— DIRECTIONS —
Only a number is wanted: how many lines in the records below contain "Write"?

— DATA SHOWN —

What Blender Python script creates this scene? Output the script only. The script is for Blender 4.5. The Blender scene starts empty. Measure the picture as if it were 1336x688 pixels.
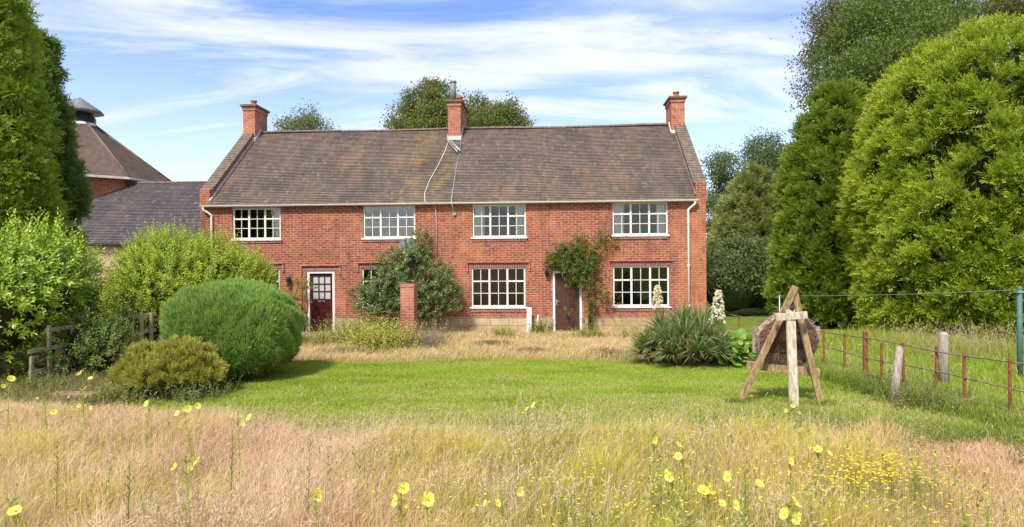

* * *

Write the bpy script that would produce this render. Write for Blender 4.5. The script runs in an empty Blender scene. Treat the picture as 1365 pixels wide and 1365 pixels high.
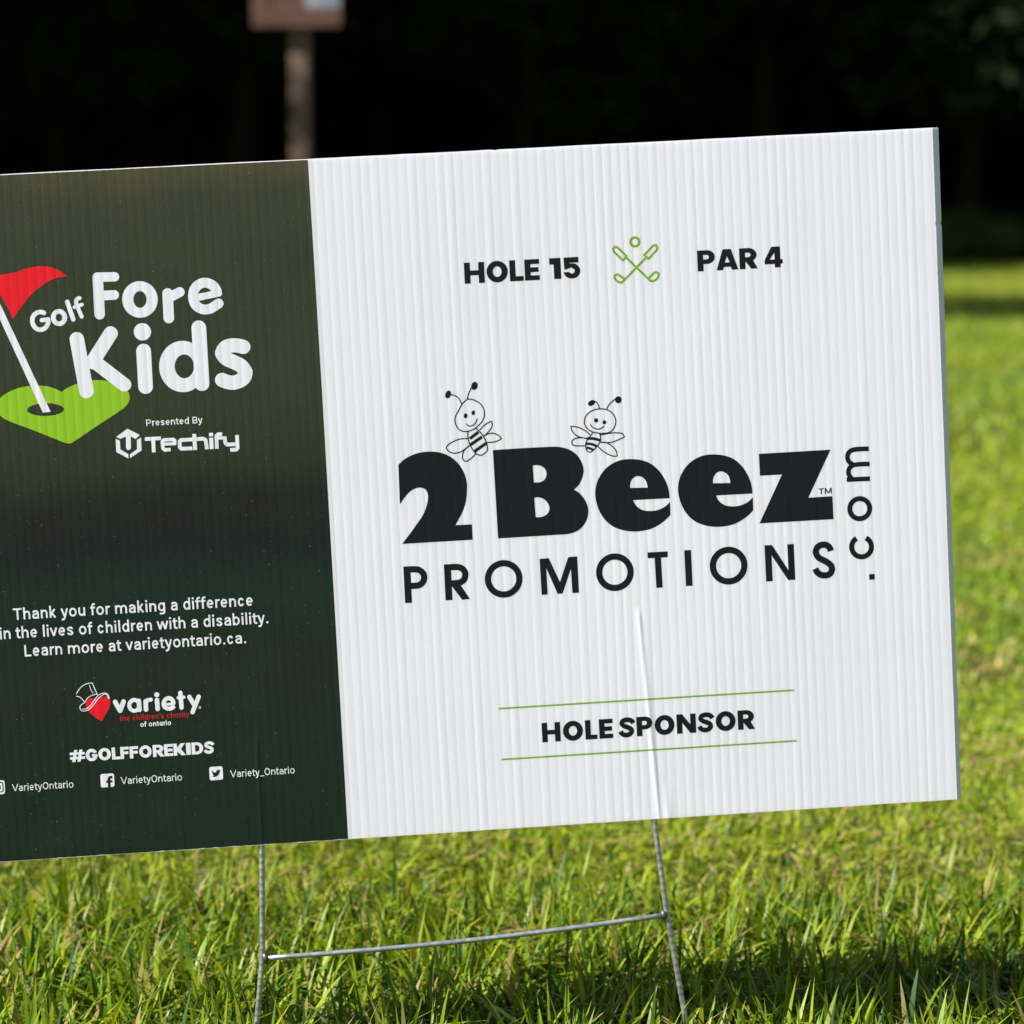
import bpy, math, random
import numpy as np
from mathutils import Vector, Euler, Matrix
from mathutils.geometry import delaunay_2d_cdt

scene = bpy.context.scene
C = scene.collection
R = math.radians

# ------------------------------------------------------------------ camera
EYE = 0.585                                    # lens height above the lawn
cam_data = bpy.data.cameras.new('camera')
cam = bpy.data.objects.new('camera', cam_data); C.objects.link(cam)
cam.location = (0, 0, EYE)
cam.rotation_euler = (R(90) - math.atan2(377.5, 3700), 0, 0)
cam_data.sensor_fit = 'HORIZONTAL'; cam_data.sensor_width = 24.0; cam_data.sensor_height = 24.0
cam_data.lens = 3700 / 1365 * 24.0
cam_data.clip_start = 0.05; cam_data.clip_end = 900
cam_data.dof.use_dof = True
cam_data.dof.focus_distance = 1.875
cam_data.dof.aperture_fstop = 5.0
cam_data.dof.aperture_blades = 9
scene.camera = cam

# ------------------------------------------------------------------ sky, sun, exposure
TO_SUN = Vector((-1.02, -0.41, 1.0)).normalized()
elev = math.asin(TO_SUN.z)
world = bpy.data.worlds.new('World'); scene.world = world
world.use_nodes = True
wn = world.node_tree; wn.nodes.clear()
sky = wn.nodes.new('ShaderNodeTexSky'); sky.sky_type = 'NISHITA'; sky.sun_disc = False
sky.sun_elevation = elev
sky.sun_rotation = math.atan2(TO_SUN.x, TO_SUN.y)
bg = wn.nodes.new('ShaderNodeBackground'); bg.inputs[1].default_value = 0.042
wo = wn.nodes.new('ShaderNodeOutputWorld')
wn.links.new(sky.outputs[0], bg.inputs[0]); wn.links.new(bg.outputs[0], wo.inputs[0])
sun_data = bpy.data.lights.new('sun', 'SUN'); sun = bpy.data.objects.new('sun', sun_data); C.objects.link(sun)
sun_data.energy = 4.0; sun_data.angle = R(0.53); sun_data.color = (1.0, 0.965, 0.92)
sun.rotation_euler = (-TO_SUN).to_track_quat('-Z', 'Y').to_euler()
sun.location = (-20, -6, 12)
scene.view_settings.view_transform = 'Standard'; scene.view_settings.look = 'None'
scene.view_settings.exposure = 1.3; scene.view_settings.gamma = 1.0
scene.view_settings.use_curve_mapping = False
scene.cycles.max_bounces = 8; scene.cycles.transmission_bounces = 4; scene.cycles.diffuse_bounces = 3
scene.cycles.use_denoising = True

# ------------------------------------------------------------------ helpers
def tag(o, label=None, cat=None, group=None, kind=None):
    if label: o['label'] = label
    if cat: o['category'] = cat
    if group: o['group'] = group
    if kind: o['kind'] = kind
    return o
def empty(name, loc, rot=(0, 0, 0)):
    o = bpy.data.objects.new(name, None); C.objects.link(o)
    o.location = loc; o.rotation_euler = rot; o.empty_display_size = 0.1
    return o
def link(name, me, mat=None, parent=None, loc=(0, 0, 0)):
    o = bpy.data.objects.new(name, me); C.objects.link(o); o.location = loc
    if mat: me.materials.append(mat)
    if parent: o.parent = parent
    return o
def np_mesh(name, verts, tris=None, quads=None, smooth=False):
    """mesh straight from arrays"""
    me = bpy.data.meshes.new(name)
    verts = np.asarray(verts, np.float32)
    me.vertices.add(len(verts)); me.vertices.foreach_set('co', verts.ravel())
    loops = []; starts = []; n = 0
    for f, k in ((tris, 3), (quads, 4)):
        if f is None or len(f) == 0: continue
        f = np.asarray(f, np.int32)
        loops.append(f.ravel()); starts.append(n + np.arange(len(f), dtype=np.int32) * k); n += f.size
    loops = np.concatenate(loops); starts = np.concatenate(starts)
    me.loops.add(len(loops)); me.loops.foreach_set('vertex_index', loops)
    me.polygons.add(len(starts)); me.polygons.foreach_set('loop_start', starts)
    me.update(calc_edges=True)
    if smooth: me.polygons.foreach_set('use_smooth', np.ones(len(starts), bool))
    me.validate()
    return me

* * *

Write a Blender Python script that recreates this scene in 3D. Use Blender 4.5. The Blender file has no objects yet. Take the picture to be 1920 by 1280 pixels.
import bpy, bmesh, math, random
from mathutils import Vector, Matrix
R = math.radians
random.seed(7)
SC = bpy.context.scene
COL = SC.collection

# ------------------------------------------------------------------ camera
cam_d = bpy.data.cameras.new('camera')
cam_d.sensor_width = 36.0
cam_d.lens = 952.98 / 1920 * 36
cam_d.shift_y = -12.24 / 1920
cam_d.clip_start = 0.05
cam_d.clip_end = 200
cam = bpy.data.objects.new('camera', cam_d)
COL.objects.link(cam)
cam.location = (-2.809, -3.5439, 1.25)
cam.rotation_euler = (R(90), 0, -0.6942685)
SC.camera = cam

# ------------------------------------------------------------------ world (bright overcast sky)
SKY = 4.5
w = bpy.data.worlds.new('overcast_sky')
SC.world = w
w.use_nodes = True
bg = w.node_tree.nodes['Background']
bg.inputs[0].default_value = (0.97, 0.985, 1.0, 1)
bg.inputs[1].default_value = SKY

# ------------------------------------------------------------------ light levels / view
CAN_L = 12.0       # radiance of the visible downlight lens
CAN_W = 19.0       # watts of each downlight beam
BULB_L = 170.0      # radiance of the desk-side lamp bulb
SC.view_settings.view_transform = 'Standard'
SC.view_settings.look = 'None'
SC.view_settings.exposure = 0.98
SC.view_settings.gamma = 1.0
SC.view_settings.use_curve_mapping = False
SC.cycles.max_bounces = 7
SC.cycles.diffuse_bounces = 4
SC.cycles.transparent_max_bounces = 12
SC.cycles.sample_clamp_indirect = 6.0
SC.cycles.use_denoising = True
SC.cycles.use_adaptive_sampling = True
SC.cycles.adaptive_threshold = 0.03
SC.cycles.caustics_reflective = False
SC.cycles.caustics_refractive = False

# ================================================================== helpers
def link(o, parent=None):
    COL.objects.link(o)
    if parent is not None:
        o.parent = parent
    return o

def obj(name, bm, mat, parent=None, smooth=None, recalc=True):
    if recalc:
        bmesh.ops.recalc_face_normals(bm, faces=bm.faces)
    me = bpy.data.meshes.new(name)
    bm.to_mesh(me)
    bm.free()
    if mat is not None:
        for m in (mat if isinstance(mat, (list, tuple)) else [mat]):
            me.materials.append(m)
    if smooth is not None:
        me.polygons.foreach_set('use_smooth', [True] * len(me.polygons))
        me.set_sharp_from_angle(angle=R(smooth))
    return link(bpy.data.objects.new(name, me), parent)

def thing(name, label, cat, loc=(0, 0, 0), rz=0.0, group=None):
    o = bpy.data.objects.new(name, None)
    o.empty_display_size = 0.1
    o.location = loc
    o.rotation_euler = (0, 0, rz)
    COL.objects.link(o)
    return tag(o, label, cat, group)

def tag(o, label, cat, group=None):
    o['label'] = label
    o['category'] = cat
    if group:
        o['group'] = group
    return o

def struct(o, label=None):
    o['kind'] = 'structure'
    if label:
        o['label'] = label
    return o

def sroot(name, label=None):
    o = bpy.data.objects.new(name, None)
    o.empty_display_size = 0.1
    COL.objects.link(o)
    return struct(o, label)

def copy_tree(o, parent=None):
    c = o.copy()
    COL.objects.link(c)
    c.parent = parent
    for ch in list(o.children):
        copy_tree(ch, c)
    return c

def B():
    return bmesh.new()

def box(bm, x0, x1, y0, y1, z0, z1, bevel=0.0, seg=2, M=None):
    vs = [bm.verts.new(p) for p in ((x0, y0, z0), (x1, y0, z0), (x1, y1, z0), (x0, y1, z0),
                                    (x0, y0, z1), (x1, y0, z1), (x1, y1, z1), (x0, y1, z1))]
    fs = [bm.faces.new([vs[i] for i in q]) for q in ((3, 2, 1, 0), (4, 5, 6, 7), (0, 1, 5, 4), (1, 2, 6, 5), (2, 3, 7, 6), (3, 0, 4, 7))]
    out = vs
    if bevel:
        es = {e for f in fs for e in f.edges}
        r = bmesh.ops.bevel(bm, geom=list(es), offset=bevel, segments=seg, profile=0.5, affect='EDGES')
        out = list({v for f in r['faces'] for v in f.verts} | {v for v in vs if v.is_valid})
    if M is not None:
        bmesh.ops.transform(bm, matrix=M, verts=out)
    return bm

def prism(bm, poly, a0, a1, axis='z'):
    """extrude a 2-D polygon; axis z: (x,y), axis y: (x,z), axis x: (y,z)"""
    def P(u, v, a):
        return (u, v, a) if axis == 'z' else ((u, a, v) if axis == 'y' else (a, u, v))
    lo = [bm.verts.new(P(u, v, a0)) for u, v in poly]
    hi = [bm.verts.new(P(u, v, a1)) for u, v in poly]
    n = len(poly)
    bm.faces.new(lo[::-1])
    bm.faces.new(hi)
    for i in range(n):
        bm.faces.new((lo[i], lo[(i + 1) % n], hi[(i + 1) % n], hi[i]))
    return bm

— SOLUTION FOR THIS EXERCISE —
2